→ DATA TO USE
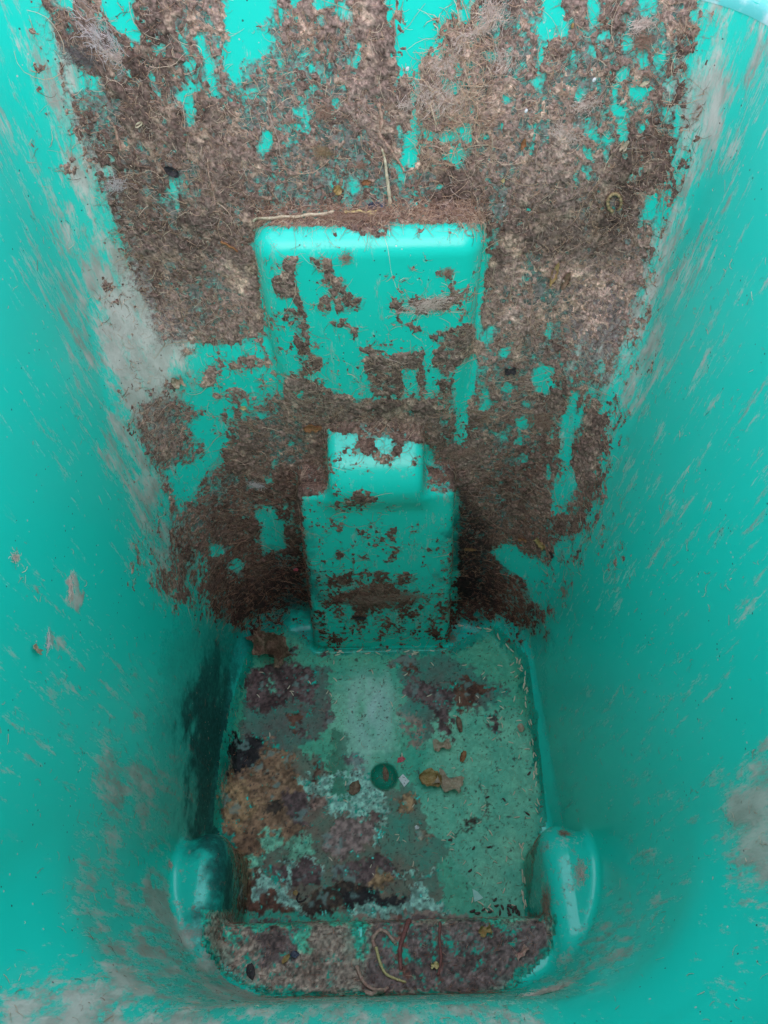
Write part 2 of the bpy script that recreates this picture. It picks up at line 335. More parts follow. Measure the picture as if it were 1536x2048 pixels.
for tf, ps in ((CB, [
  [(330,280),(410,280),(390,330),(370,390),(400,470),(440,560),(450,640),(460,700),(450,780),(530,800),(530,850),(450,890),(400,900),(390,760),(370,650),(330,620),(320,550),(400,560),(370,500),(290,510),(260,400),(310,380)],
  [(450,290),(570,290),(590,380),(640,400),(650,470),(730,500),(760,520),(740,560),(650,580),(590,570),(570,480),(540,440),(470,430),(470,400),(540,400),(460,330)],
  [(620,290),(660,270),(680,320),(640,330)], [(500,490),(550,480),(580,560),(540,600),(500,590)],
  [(550,620),(620,600),(700,620),(710,670),(690,740),(830,780),(840,810),(720,780),(680,720),(670,660),(570,640)], [(800,370),(860,380),(840,410)], [(880,370),(950,400),(940,450),(890,420)],
  [(870,470),(900,520),(940,540),(930,590),(860,540)], [(980,510),(1080,500),(1150,510),(1190,470),(1150,440),(1190,420),(1210,500),(1260,450),(1280,400),(1250,520),(1130,570),(1030,590)],
  [(1080,380),(1120,340),(1200,370),(1210,410),(1110,400)], [(1070,680),(1280,630),(1310,680),(1320,740),(1280,800),(1180,880),(1130,870),(1080,830),(1110,770),(1150,750),(1060,710)],
  [(950,620),(1040,660),(1050,700),(980,690)], [(730,800),(850,800),(960,770),(1050,770),(1040,840),(1060,920),(1050,1000),(900,1000),(780,1010),(760,920),(740,860)], [(480,700),(520,760),(490,780)],
  [(330,890),(400,890),(460,930),(540,960),(660,1000),(680,1040),(730,1010),(870,1040),(980,1010),(1070,1060),(1150,1110),(1200,1060),(1200,1150),(1120,1260),(560,1180),(540,1120),(400,1070),(320,1010)],
  [(230,770),(290,850),(220,850)], [(1130,870),(1200,870),(1200,1100),(1110,1060)]]),
  (CK, [[(540,180),(600,100),(730,60),(760,90),(740,200),(690,290),(700,370),(790,410),(820,350),(830,180),(900,60),(1060,80),(1060,220),(990,220),(960,290),(900,340),(880,420),(830,470),(790,500),(720,470),(680,410),(580,380),(540,410),(540,340),(580,270)],
  [(380,760),(460,730),(520,700),(560,660),(650,660),(740,730),(720,760),(560,760)], [(140,440),(345,420),(355,690),(160,705)], [(1090,480),(1310,460),(1315,650),(1200,690),(1085,660)],
  [(410,900),(480,900),(420,980)], [(770,940),(850,930),(840,990),(780,1000)], [(310,1340),(420,1290),(540,1310),(510,1360),(400,1370)], [(590,1260),(760,1240),(800,1280),(600,1290)], [(860,1310),(920,1250),(1000,1310),(970,1350)],
  [(290,1490),(480,1390),(700,1350),(860,1370),(1020,1430),(1000,1500),(850,1530),(700,1520),(560,1530),(420,1480)]]),
  (CL, [[(430,380),(550,340),(560,400),(430,470)], [(300,520),(250,700),(290,800),(350,950),(420,1080),(480,1250),(470,1400),(480,1800),(560,1800),(640,1600),(600,1450),(560,1300),(440,1000),(520,950),(620,960),(720,890),(720,780),(640,760),(600,680),(680,640),(740,580),(640,570),(600,520),(450,480)],
  [(870,270),(1000,190),(1100,240),(1150,250),(1100,290),(960,290),(900,320)], [(720,300),(800,260),(830,310),(760,420),(690,440),(690,380)]]),
  (CR, [[(1060,740),(1085,740),(1080,890),(1060,890)], [(900,930),(960,940),(1050,980),(1030,1080),(1080,1180),(1010,1310),(890,1330),(880,1200),(940,1100)], [(1090,640),(1120,690),(1110,760)], [(930,700),(1000,720),(1050,960),(1020,980),(960,930),(900,830)]])):
    for q in ps: F.poly(q, 1, tf)
for tf, es in ((CL, [(930,470,70,46),(600,180,60,24),(800,490,40,18),(560,1830,36,40),(640,1720,30,60),(700,1800,30,50),(430,1740,40,70),(240,1660,40,80)]), (CK, [(470,355,12,48),(425,465,22,14),(985,455,26,30),(440,1130,38,34),(690,1060,22,22),(870,1105,30,16),(620,1145,34,20),(1000,900,14,30),(1005,960,30,12),(585,975,20,14),(690,1190,14,24),(580,1580,60,30),(1100,1095,50,14),(1190,1250,40,12)]), (CR, [(1200,1640,10,60),(850,1600,50,12),(960,1620,14,50),(870,1760,40,20),(920,1580,20,50)])):
    for e in es: F.ell(*e, 1, tf)
F.poly([(920,860),(1010,870),(1010,990),(940,1000)], 0, CB); F.poly([(360,965),(440,970),(420,1020),(370,1000)], 0, CB)
F.poly([(520,428),(650,420),(780,415),(960,432),(965,446),(850,448),(770,452),(700,450),(620,445),(520,446)], 1)
F.poly([(655,445),(700,448),(790,452),(770,475),(745,480),(700,462)], 1)
thin = Map(0)                             # where the mat is worn so thin that the plastic grins through
for q, v in (([(520,330),(700,310),(840,335),(880,400),(800,425),(520,425)], .40), ([(430,60),(700,70),(720,200),(640,300),(470,280)], .20), ([(1040,90),(1120,90),(1130,250),(1060,290)], .36), ([(250,20),(420,20),(430,200),(280,180)], .18),
             ([(1000,50),(1380,40),(1370,280),(1100,260)], .18), ([(840,110),(940,110),(930,360),(850,330)], .18), ([(280,680),(440,800),(420,1180),(330,1180),(250,850)], .26), ([(380,520),(470,560),(440,660),(330,650)], .28),
             ([(1120,660),(1230,680),(1220,790),(1100,790)], .38), ([(640,1215),(900,1215),(905,1290),(640,1290)], .04), ([(1020,1080),(1200,1060),(1200,1250),(1040,1250)], .28), ([(120,180),(240,200),(300,560),(200,500)], .15), ([(440,820),(610,800),(600,1230),(440,1230)], .08), ([(960,760),(1130,760),(1100,1060),(960,1000)], .08)):
    thin.poly(q, v)
thin.a += .043; thin.a[:165] += .04; thin.blur(14, 2)
TONE = Map(1.0)                           # sheen painted pale beside the big block, plus drier and damper stretches
for q, v in (([(300,510),(520,500),(520,700),(330,700)], 1.35), ([(980,520),(1250,520),(1235,720),(1090,700),(980,640)], 1.45), ([(210,390),(500,400),(500,520),(270,520)], .70), ([(975,370),(1260,380),(1250,510),(975,500)], .72), ([(860,110),(1000,60),(990,300),(850,340)], 1.25), ([(250,560),(330,560),(330,700),(280,680)], 1.4), ([(640,60),(760,60),(760,330),(640,330)], 1.12), ([(130,60),(300,60),(330,330),(220,360)], .88)):
    TONE.poly(q, v)
TONE.blur(20, 2)
SPAN = blur(F.a, 14, 2)                   # how deep inside the mat a place is

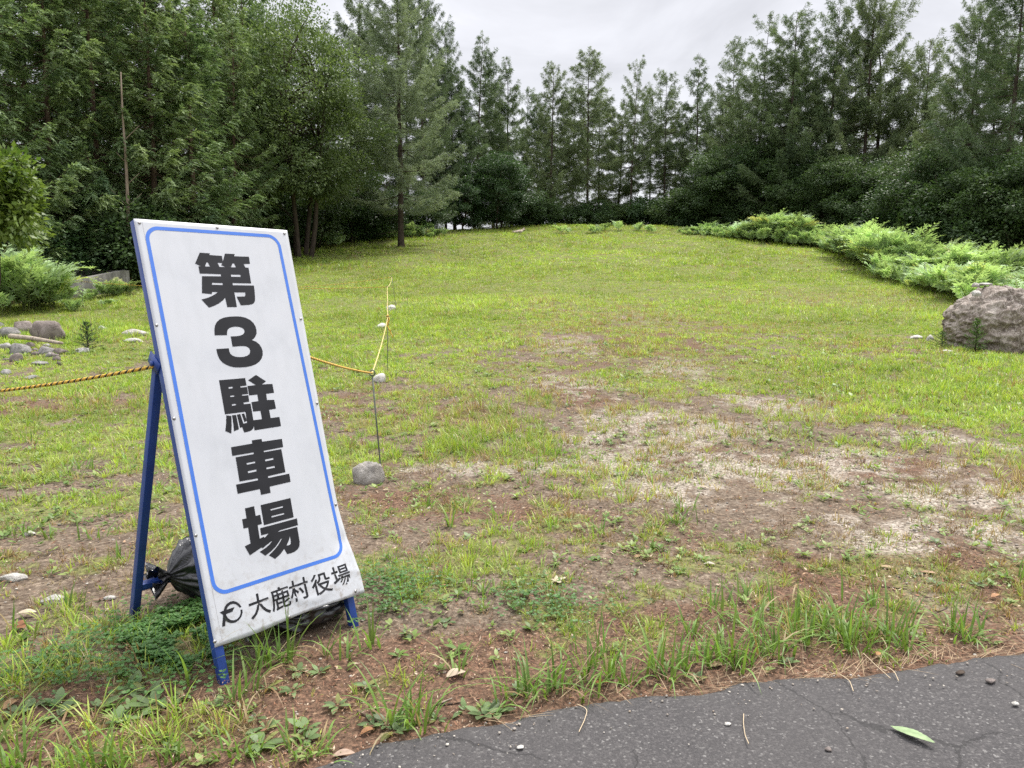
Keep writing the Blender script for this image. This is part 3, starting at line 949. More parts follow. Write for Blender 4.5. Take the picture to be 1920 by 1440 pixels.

→ WHAT TO PRODUCE
Using the records above, output their complete text exactly, minus any images.

→ ANSWER IN FULL
Write part 2 of the bpy script that recreates this picture. It picks up at line 335. More parts follow. Measure the picture as if it were 1536x2048 pixels.
for tf, ps in ((CB, [
  [(330,280),(410,280),(390,330),(370,390),(400,470),(440,560),(450,640),(460,700),(450,780),(530,800),(530,850),(450,890),(400,900),(390,760),(370,650),(330,620),(320,550),(400,560),(370,500),(290,510),(260,400),(310,380)],
  [(450,290),(570,290),(590,380),(640,400),(650,470),(730,500),(760,520),(740,560),(650,580),(590,570),(570,480),(540,440),(470,430),(470,400),(540,400),(460,330)],
  [(620,290),(660,270),(680,320),(640,330)], [(500,490),(550,480),(580,560),(540,600),(500,590)],
  [(550,620),(620,600),(700,620),(710,670),(690,740),(830,780),(840,810),(720,780),(680,720),(670,660),(570,640)], [(800,370),(860,380),(840,410)], [(880,370),(950,400),(940,450),(890,420)],
  [(870,470),(900,520),(940,540),(930,590),(860,540)], [(980,510),(1080,500),(1150,510),(1190,470),(1150,440),(1190,420),(1210,500),(1260,450),(1280,400),(1250,520),(1130,570),(1030,590)],
  [(1080,380),(1120,340),(1200,370),(1210,410),(1110,400)], [(1070,680),(1280,630),(1310,680),(1320,740),(1280,800),(1180,880),(1130,870),(1080,830),(1110,770),(1150,750),(1060,710)],
  [(950,620),(1040,660),(1050,700),(980,690)], [(730,800),(850,800),(960,770),(1050,770),(1040,840),(1060,920),(1050,1000),(900,1000),(780,1010),(760,920),(740,860)], [(480,700),(520,760),(490,780)],
  [(330,890),(400,890),(460,930),(540,960),(660,1000),(680,1040),(730,1010),(870,1040),(980,1010),(1070,1060),(1150,1110),(1200,1060),(1200,1150),(1120,1260),(560,1180),(540,1120),(400,1070),(320,1010)],
  [(230,770),(290,850),(220,850)], [(1130,870),(1200,870),(1200,1100),(1110,1060)]]),
  (CK, [[(540,180),(600,100),(730,60),(760,90),(740,200),(690,290),(700,370),(790,410),(820,350),(830,180),(900,60),(1060,80),(1060,220),(990,220),(960,290),(900,340),(880,420),(830,470),(790,500),(720,470),(680,410),(580,380),(540,410),(540,340),(580,270)],
  [(380,760),(460,730),(520,700),(560,660),(650,660),(740,730),(720,760),(560,760)], [(140,440),(345,420),(355,690),(160,705)], [(1090,480),(1310,460),(1315,650),(1200,690),(1085,660)],
  [(410,900),(480,900),(420,980)], [(770,940),(850,930),(840,990),(780,1000)], [(310,1340),(420,1290),(540,1310),(510,1360),(400,1370)], [(590,1260),(760,1240),(800,1280),(600,1290)], [(860,1310),(920,1250),(1000,1310),(970,1350)],
  [(290,1490),(480,1390),(700,1350),(860,1370),(1020,1430),(1000,1500),(850,1530),(700,1520),(560,1530),(420,1480)]]),
  (CL, [[(430,380),(550,340),(560,400),(430,470)], [(300,520),(250,700),(290,800),(350,950),(420,1080),(480,1250),(470,1400),(480,1800),(560,1800),(640,1600),(600,1450),(560,1300),(440,1000),(520,950),(620,960),(720,890),(720,780),(640,760),(600,680),(680,640),(740,580),(640,570),(600,520),(450,480)],
  [(870,270),(1000,190),(1100,240),(1150,250),(1100,290),(960,290),(900,320)], [(720,300),(800,260),(830,310),(760,420),(690,440),(690,380)]]),
  (CR, [[(1060,740),(1085,740),(1080,890),(1060,890)], [(900,930),(960,940),(1050,980),(1030,1080),(1080,1180),(1010,1310),(890,1330),(880,1200),(940,1100)], [(1090,640),(1120,690),(1110,760)], [(930,700),(1000,720),(1050,960),(1020,980),(960,930),(900,830)]])):
    for q in ps: F.poly(q, 1, tf)
for tf, es in ((CL, [(930,470,70,46),(600,180,60,24),(800,490,40,18),(560,1830,36,40),(640,1720,30,60),(700,1800,30,50),(430,1740,40,70),(240,1660,40,80)]), (CK, [(470,355,12,48),(425,465,22,14),(985,455,26,30),(440,1130,38,34),(690,1060,22,22),(870,1105,30,16),(620,1145,34,20),(1000,900,14,30),(1005,960,30,12),(585,975,20,14),(690,1190,14,24),(580,1580,60,30),(1100,1095,50,14),(1190,1250,40,12)]), (CR, [(1200,1640,10,60),(850,1600,50,12),(960,1620,14,50),(870,1760,40,20),(920,1580,20,50)])):
    for e in es: F.ell(*e, 1, tf)
F.poly([(920,860),(1010,870),(1010,990),(940,1000)], 0, CB); F.poly([(360,965),(440,970),(420,1020),(370,1000)], 0, CB)
F.poly([(520,428),(650,420),(780,415),(960,432),(965,446),(850,448),(770,452),(700,450),(620,445),(520,446)], 1)
F.poly([(655,445),(700,448),(790,452),(770,475),(745,480),(700,462)], 1)
thin = Map(0)                             # where the mat is worn so thin that the plastic grins through
for q, v in (([(520,330),(700,310),(840,335),(880,400),(800,425),(520,425)], .40), ([(430,60),(700,70),(720,200),(640,300),(470,280)], .20), ([(1040,90),(1120,90),(1130,250),(1060,290)], .36), ([(250,20),(420,20),(430,200),(280,180)], .18),
             ([(1000,50),(1380,40),(1370,280),(1100,260)], .18), ([(840,110),(940,110),(930,360),(850,330)], .18), ([(280,680),(440,800),(420,1180),(330,1180),(250,850)], .26), ([(380,520),(470,560),(440,660),(330,650)], .28),
             ([(1120,660),(1230,680),(1220,790),(1100,790)], .38), ([(640,1215),(900,1215),(905,1290),(640,1290)], .04), ([(1020,1080),(1200,1060),(1200,1250),(1040,1250)], .28), ([(120,180),(240,200),(300,560),(200,500)], .15), ([(440,820),(610,800),(600,1230),(440,1230)], .08), ([(960,760),(1130,760),(1100,1060),(960,1000)], .08)):
    thin.poly(q, v)
thin.a += .043; thin.a[:165] += .04; thin.blur(14, 2)
TONE = Map(1.0)                           # sheen painted pale beside the big block, plus drier and damper stretches
for q, v in (([(300,510),(520,500),(520,700),(330,700)], 1.35), ([(980,520),(1250,520),(1235,720),(1090,700),(980,640)], 1.45), ([(210,390),(500,400),(500,520),(270,520)], .70), ([(975,370),(1260,380),(1250,510),(975,500)], .72), ([(860,110),(1000,60),(990,300),(850,340)], 1.25), ([(250,560),(330,560),(330,700),(280,680)], 1.4), ([(640,60),(760,60),(760,330),(640,330)], 1.12), ([(130,60),(300,60),(330,330),(220,360)], .88)):
    TONE.poly(q, v)
TONE.blur(20, 2)
SPAN = blur(F.a, 14, 2)                   # how deep inside the mat a place is

Keep writing the Blender script for this image. This is part 3, starting at line 949. More parts follow. Write for Blender 4.5. Take the picture to be 1920 by 1440 pixels.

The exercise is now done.